DIRECTIONS FOR THIS TASK:
Within the material below, locate the line with "M['inner'], inner, flip=True)" and the line with "M['trim'], inner, flip=True)", then return those two lines and all lines between them, exactly as written.

PROVIDED DATA:
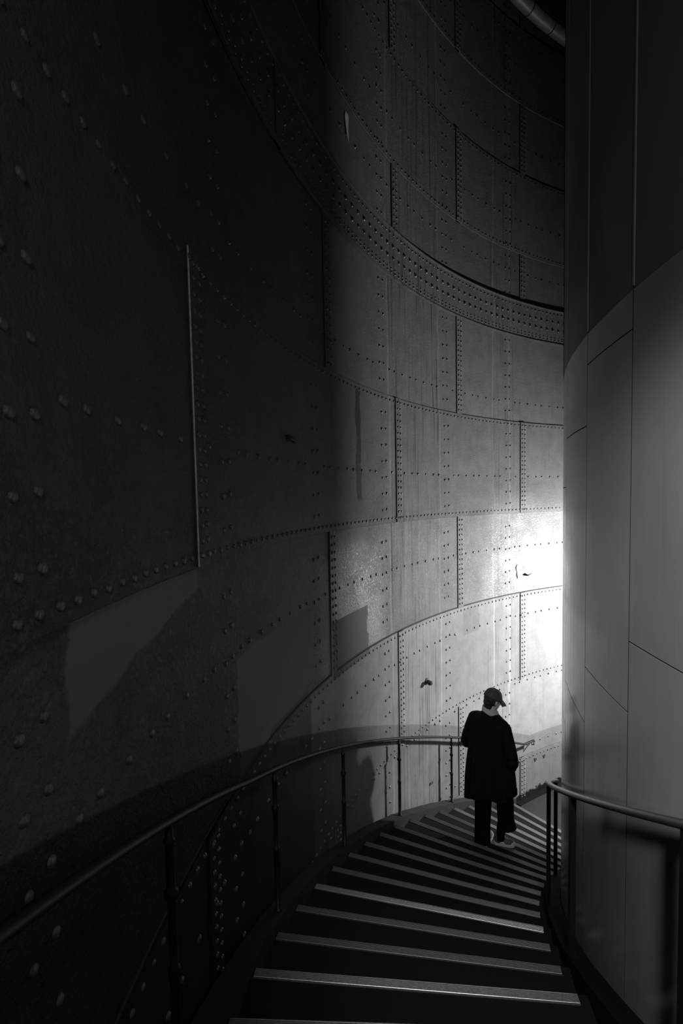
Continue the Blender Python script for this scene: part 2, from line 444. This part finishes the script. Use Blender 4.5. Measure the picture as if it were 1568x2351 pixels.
# ------------------------------------------------------------------ inner lift shaft
inner = empty('wall_right'); tag(inner, 'smooth curved lift shaft wall of tall painted panels', kind='structure')
ZT = .808+ZL
vs, fs = [], []
for i in range(121):
    a = 2*pi*i/120
    vs += [pol(RI-.012, a, -.9), pol(RI-.012, a, LV[-1])]
fs = [(2*i, 2*i+2, 2*i+3, 2*i+1) for i in range(120)]
mesh('core', vs, fs, M['gap'], inner)
JI = [2.834+.1075*k-(.001 if k == 2 else 0) for k in range(-14, 16)]
JI[14], JI[15], JI[16] = 2.834, 2.9505, 3.0555
for k in range(len(JI)-1):
    a, b = JI[k]+.0006, JI[k+1]-.0006
    q = k-15                       # q = 0 for the panel between 2.9505 and 3.0555
    lo = max(-.93+.305*q+ZL, .5); hi = (.65+.31*q)+ZL
    cuts = [-.9]+[c for c in (lo, hi) if -.7 < c < ZT-.1 and not (q > 0 and c == hi)]+[ZT]
    for z0, z1 in zip(cuts[:-1], cuts[1:]):
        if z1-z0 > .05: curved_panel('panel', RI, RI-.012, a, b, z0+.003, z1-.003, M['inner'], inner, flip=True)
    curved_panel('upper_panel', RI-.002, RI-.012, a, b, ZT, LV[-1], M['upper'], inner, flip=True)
for q in (14, 15, 16, 17, 13):
    curved_panel('trim_strip', RI+.003, RI-.01, JI[q]-.0012, JI[q]+.0012, ZT+.01, LV[-1], M['trim'], inner, flip=True)

# ------------------------------------------------------------------ landing
lf = empty('floor'); tag(lf, 'dark landing floor at the foot of the stairs', kind='structure')
pe = N0-17*DN-.0085
v_, f_ = sector(RI, 7.09, .9, pe, -.12, 0, 60); mesh('slab', v_, f_, M['land'], lf)
v_, f_ = sector(7.09, R+.02, .9, pe-.03, -.12, .004, 60); mesh('border', v_, f_, M['black'], lf)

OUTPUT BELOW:
        if z1-z0 > .05: curved_panel('panel', RI, RI-.012, a, b, z0+.003, z1-.003, M['inner'], inner, flip=True)
    curved_panel('upper_panel', RI-.002, RI-.012, a, b, ZT, LV[-1], M['upper'], inner, flip=True)
for q in (14, 15, 16, 17, 13):
    curved_panel('trim_strip', RI+.003, RI-.01, JI[q]-.0012, JI[q]+.0012, ZT+.01, LV[-1], M['trim'], inner, flip=True)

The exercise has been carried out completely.